Algorithmic Asset Voting, a Condorcet method that limits Favorite Betrayal incentive

Continuing the discussion from:

AAV (Algorithmic Asset Voting) is just a Condorcet method where we simulate negotiators trying to strategically maximize voter satisfaction with a Smith Set candidate, one of whom must win. We run another Condorcet method to determine a “default winner”, then have the negotiators attempt to elect someone else by flipping votes around.

The standard Warren Smith examples of Favorite Betrayal failure in Condorcet are solved by this method, since the negotiators can just flip the voters’ preferences in such a way as to ensure they don’t have to Favorite Betray i.e. the method simulates FB on their behalf. The only thing required to do this is knowledge of voter preferences within the Smith Set, and since we generally expect the Smith Set to only go up to 3 members most of the time, this doesn’t seem far from precinct-summable.

I’d invite some kind of counterexample showing FB incentive with this; if you want clarification on how the method works, just ask. I’d suggest using Schulze to determine the default winner.
Possibly an equally valid way of doing this is to skip the default winner concept and give each member of the Smith Set an equal probability of winning (randomly pick if no Condorcet winner can emerge from negotiations), since that seems most analogous to how an Asset negotiation might work.

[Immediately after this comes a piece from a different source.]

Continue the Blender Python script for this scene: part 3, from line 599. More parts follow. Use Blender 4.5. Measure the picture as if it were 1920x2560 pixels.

I suppose I should also mention in this post that AAV can be treated as a Condorcet PR method which maximizes Vote Management in favor of voters similar to Schulze STV. In the multiwinner case it should also be possible somehow to have negotiators flipping preference to change the Smith Set, though this is very computationally expensive I imagine.

Edit: Turns out this idea doesn’t work as is, because there’s never a stable winner, since a majority can always do Favorite Betrayal to get someone else, since it’s a Condorcet cycle.